Two dames vie for NZ crime novel awards – only one can prepare a speech
Posted: Wednesday Jul 31, 2019
The 2019 Ngaio Marsh Awards shortlist is revealed
Ngaio Marsh has made the cut for the shortlist of the award which bears her name.
To the possible relief of the organisers of the awards that bear her name, the late Dame Ngaio Marsh has made the shortlist of the 2019 Ngaio Marsh Awards, the annual prize for New Zealand crime writing.
Money in the Morgue, an unfinished Inspector Alleyn mystery set during World War II, which was completed by Stella Duffy, is among five nominated for best novel. Marsh died in 1982.

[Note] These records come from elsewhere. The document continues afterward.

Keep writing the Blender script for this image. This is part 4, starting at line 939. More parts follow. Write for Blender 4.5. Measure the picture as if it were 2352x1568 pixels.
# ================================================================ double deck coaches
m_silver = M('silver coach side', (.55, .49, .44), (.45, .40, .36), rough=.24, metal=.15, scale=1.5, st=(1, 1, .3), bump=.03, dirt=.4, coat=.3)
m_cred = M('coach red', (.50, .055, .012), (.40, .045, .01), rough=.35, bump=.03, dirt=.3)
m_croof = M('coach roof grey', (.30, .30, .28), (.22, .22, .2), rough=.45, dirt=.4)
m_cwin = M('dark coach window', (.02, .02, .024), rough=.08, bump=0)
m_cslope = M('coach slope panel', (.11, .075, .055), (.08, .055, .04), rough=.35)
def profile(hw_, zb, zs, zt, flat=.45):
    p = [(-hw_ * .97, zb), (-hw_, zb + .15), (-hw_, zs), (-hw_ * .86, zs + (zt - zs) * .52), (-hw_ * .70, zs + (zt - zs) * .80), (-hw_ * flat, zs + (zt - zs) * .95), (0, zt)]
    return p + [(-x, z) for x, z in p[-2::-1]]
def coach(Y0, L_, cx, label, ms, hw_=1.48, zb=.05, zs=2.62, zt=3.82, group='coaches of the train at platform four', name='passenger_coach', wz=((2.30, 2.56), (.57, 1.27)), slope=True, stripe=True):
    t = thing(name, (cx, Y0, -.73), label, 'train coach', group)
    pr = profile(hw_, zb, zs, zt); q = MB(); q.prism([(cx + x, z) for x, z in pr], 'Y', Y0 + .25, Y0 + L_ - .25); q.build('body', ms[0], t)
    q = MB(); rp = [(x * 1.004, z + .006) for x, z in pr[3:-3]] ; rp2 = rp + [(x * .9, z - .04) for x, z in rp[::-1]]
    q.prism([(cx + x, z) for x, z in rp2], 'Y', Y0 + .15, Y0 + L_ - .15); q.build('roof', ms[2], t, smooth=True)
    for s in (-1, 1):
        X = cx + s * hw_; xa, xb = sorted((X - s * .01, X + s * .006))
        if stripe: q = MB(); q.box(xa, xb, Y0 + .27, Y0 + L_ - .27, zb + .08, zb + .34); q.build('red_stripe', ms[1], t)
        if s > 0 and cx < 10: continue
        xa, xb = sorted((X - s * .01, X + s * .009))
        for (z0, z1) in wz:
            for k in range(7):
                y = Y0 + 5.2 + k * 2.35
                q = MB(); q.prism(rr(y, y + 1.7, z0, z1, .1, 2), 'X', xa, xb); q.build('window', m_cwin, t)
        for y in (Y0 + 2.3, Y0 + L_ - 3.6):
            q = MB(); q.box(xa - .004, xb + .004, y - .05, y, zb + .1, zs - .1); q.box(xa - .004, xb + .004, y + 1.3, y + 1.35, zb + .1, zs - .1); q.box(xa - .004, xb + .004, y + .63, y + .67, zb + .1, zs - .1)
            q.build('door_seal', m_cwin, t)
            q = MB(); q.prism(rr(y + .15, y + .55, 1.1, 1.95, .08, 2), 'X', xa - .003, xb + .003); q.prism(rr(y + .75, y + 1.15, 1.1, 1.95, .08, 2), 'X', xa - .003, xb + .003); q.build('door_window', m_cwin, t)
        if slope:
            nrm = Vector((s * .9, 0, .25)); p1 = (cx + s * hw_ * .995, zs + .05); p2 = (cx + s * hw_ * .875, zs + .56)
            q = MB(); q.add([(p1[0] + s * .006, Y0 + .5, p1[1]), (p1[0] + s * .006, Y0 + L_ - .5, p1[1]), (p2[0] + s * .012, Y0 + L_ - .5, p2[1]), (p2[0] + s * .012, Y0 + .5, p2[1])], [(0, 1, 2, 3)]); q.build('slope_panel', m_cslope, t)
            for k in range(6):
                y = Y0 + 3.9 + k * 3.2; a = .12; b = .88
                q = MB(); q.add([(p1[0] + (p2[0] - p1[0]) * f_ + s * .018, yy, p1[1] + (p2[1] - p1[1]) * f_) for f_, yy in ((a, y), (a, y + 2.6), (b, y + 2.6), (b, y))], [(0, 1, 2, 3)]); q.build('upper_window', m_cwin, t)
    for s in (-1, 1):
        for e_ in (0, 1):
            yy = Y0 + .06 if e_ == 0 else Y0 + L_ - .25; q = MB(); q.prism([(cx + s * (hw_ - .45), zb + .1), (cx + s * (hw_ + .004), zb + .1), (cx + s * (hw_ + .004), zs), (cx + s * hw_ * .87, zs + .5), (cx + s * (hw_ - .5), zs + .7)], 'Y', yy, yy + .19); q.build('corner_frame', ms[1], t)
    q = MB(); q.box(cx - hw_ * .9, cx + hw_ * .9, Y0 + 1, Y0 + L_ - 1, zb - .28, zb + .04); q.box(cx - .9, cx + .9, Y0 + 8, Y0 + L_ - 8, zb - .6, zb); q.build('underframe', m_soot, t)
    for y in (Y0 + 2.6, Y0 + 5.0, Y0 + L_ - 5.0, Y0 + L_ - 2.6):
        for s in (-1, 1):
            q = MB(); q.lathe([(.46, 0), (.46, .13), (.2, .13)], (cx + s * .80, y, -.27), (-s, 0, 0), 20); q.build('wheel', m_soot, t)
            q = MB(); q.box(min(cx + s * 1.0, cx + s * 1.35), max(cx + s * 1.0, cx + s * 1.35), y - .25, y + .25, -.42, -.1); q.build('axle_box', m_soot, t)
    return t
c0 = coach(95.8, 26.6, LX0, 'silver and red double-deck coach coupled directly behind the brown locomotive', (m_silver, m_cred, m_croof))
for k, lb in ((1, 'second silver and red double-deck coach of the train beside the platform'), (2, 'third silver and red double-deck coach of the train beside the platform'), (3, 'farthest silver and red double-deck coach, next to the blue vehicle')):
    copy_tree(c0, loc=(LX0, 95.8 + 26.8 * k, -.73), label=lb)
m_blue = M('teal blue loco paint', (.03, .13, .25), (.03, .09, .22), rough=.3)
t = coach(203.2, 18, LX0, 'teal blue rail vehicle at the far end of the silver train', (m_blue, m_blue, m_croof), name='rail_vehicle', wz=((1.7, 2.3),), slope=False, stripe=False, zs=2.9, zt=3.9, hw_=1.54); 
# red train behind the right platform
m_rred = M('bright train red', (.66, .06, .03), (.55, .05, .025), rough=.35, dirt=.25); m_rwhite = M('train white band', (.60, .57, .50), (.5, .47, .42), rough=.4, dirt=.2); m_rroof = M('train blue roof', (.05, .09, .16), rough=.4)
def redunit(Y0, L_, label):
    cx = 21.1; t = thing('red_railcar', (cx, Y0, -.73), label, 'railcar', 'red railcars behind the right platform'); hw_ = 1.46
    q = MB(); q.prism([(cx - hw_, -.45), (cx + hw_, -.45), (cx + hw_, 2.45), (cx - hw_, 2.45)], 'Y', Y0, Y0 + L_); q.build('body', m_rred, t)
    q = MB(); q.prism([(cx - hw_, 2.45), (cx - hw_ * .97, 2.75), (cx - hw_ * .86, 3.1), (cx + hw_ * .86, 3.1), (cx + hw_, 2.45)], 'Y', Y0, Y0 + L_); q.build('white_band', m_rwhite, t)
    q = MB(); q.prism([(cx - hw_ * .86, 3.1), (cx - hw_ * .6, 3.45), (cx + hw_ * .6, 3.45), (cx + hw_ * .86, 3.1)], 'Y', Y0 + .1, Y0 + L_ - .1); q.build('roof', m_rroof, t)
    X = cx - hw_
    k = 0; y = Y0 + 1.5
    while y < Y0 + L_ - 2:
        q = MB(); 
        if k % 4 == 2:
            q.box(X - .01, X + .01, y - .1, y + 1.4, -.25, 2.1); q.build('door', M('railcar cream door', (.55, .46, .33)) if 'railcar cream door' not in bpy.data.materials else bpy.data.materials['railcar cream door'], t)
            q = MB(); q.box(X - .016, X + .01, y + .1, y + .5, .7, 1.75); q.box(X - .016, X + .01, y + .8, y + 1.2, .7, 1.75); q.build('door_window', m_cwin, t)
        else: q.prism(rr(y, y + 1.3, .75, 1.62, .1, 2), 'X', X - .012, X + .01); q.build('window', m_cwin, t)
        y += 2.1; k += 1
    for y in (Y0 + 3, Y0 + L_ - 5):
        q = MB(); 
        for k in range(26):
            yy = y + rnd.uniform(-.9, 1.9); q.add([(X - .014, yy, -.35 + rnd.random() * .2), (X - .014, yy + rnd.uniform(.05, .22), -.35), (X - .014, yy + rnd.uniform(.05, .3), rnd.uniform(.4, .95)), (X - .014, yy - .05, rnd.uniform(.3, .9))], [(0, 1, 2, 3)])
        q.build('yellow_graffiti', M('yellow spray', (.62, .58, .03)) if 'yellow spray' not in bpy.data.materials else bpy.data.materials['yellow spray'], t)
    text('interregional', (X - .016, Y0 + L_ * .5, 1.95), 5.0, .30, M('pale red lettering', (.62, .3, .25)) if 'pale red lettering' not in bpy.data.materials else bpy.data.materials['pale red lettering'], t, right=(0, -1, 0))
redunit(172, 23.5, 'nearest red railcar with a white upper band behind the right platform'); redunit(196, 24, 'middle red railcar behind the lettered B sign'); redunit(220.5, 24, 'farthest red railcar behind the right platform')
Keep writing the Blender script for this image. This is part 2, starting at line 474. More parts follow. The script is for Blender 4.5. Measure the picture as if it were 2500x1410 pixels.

Also among the contenders is Dame Fiona Kidman’s This Mortal Boy, which earlier this year won the top fiction prize at the Ockham New Zealand Book Awards. The novel is based on the 1955 murder case of “jukebox killer”, Albert “Paddy” Black, who was the second-to-last man to be hanged in New Zealand.
Kidman’s fellow nominee Liam McIlvanney has already won the McIlvanney prize – the Scottish crime writing award which bears the name of his crime-writing father William McIlvanney – for his Glasgow-set novel The Quaker. McIlvanney is a professor of Scottish studies at the University of Otago.
There’s a historic bent to all but one of the books in the category, the exception being Call Me Evie, the acclaimed debut by JP Pomare which is set mostly in contemporary Maketū. Rotorua-raised and Melbourne-based Pomare, whose book has been picked up by major publishers for release in North America and Britain, also features in the best first novel category.
The finalists
Best novel
This Mortal Boy by Fiona Kidman (Penguin)
Money In The Morgue by Ngaio Marsh & Stella Duffy (Harpercollins)
The Quaker by Liam McIlvanney (Harpercollins)
Call Me Evie by JP Pomare (Hachette)
The Vanishing Act by Jen Shieff (Mary Egan Publishing)
Best First Novel
One For Another by Andrea Jacka (Red River Pony Publishing)
Crystal Reign by Kelly Lyndon (Remnant Press)
Call Me Evie by JP Pomare (Hachette)
Best Non-Fiction
The Great New Zealand Robbery by Scott Bainbridge (Allen & Unwin)
The Short Life And Mysterious Death Of Jane Furlong by Kelly Dennett (Awa)
Behind Bars by Anna Leask (Penguin)
The Cause Of Death by Cynric Temple-Camp (HarperCollins)
The winners will be announced during the WORD Christchurch Spring Event on September 14.
The awards were founded in 2010 and are convened by Craig Sisterson whose reviews of crime fiction appear in The Listener.